>> Start
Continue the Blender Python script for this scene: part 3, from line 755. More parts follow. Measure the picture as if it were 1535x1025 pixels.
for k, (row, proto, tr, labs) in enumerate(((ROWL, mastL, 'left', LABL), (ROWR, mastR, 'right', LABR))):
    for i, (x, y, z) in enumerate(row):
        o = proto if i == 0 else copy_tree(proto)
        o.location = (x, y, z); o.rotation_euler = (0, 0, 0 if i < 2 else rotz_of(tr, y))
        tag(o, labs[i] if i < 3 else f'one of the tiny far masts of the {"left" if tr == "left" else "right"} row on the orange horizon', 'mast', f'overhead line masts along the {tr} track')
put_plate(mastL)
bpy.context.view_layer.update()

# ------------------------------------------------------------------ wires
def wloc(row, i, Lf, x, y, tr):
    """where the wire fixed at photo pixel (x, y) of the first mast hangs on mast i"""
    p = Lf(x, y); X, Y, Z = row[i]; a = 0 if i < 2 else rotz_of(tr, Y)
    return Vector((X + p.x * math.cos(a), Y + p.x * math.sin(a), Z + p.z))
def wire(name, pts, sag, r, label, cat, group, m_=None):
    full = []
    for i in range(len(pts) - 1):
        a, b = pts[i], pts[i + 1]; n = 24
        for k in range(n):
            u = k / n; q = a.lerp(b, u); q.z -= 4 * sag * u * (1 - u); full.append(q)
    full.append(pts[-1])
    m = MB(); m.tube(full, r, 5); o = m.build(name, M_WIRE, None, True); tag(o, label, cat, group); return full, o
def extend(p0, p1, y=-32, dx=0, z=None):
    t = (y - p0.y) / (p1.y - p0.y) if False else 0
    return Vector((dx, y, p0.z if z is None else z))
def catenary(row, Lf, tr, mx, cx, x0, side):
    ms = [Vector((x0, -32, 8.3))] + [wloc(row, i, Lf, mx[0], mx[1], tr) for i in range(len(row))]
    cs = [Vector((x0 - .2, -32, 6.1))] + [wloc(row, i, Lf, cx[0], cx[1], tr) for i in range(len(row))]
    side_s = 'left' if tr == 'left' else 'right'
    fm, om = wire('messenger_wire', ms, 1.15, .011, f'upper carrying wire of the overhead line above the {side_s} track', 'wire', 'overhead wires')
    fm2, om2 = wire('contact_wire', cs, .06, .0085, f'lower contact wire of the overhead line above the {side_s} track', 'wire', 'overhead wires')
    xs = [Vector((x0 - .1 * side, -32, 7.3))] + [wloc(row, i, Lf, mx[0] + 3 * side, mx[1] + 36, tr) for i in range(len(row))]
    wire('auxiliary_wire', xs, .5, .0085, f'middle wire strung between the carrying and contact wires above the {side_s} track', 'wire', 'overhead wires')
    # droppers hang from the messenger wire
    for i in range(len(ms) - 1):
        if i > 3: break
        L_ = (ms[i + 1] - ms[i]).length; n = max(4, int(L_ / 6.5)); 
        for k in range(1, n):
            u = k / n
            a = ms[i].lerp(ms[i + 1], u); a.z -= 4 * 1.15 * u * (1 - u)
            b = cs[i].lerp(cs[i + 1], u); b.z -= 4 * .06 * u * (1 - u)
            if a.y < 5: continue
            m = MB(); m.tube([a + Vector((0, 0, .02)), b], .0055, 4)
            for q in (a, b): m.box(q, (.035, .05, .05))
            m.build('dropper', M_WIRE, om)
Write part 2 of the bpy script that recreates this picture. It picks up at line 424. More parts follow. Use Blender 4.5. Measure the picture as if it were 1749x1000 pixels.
>> End
PROBLEM DESCRIPTION:
Copy each entry exactly, with nothing added or dropped.

RESULT OF THIS TASK:
Continue the Blender Python script for this scene: part 3, from line 755. More parts follow. Measure the picture as if it were 1535x1025 pixels.
for k, (row, proto, tr, labs) in enumerate(((ROWL, mastL, 'left', LABL), (ROWR, mastR, 'right', LABR))):
    for i, (x, y, z) in enumerate(row):
        o = proto if i == 0 else copy_tree(proto)
        o.location = (x, y, z); o.rotation_euler = (0, 0, 0 if i < 2 else rotz_of(tr, y))
        tag(o, labs[i] if i < 3 else f'one of the tiny far masts of the {"left" if tr == "left" else "right"} row on the orange horizon', 'mast', f'overhead line masts along the {tr} track')
put_plate(mastL)
bpy.context.view_layer.update()

# ------------------------------------------------------------------ wires
def wloc(row, i, Lf, x, y, tr):
    """where the wire fixed at photo pixel (x, y) of the first mast hangs on mast i"""
    p = Lf(x, y); X, Y, Z = row[i]; a = 0 if i < 2 else rotz_of(tr, Y)
    return Vector((X + p.x * math.cos(a), Y + p.x * math.sin(a), Z + p.z))
def wire(name, pts, sag, r, label, cat, group, m_=None):
    full = []
    for i in range(len(pts) - 1):
        a, b = pts[i], pts[i + 1]; n = 24
        for k in range(n):
            u = k / n; q = a.lerp(b, u); q.z -= 4 * sag * u * (1 - u); full.append(q)
    full.append(pts[-1])
    m = MB(); m.tube(full, r, 5); o = m.build(name, M_WIRE, None, True); tag(o, label, cat, group); return full, o
def extend(p0, p1, y=-32, dx=0, z=None):
    t = (y - p0.y) / (p1.y - p0.y) if False else 0
    return Vector((dx, y, p0.z if z is None else z))
def catenary(row, Lf, tr, mx, cx, x0, side):
    ms = [Vector((x0, -32, 8.3))] + [wloc(row, i, Lf, mx[0], mx[1], tr) for i in range(len(row))]
    cs = [Vector((x0 - .2, -32, 6.1))] + [wloc(row, i, Lf, cx[0], cx[1], tr) for i in range(len(row))]
    side_s = 'left' if tr == 'left' else 'right'
    fm, om = wire('messenger_wire', ms, 1.15, .011, f'upper carrying wire of the overhead line above the {side_s} track', 'wire', 'overhead wires')
    fm2, om2 = wire('contact_wire', cs, .06, .0085, f'lower contact wire of the overhead line above the {side_s} track', 'wire', 'overhead wires')
    xs = [Vector((x0 - .1 * side, -32, 7.3))] + [wloc(row, i, Lf, mx[0] + 3 * side, mx[1] + 36, tr) for i in range(len(row))]
    wire('auxiliary_wire', xs, .5, .0085, f'middle wire strung between the carrying and contact wires above the {side_s} track', 'wire', 'overhead wires')
    # droppers hang from the messenger wire
    for i in range(len(ms) - 1):
        if i > 3: break
        L_ = (ms[i + 1] - ms[i]).length; n = max(4, int(L_ / 6.5)); 
        for k in range(1, n):
            u = k / n
            a = ms[i].lerp(ms[i + 1], u); a.z -= 4 * 1.15 * u * (1 - u)
            b = cs[i].lerp(cs[i + 1], u); b.z -= 4 * .06 * u * (1 - u)
            if a.y < 5: continue
            m = MB(); m.tube([a + Vector((0, 0, .02)), b], .0055, 4)
            for q in (a, b): m.box(q, (.035, .05, .05))
            m.build('dropper', M_WIRE, om)
Write part 2 of the bpy script that recreates this picture. It picks up at line 424. More parts follow. Use Blender 4.5. Measure the picture as if it were 1749x1000 pixels.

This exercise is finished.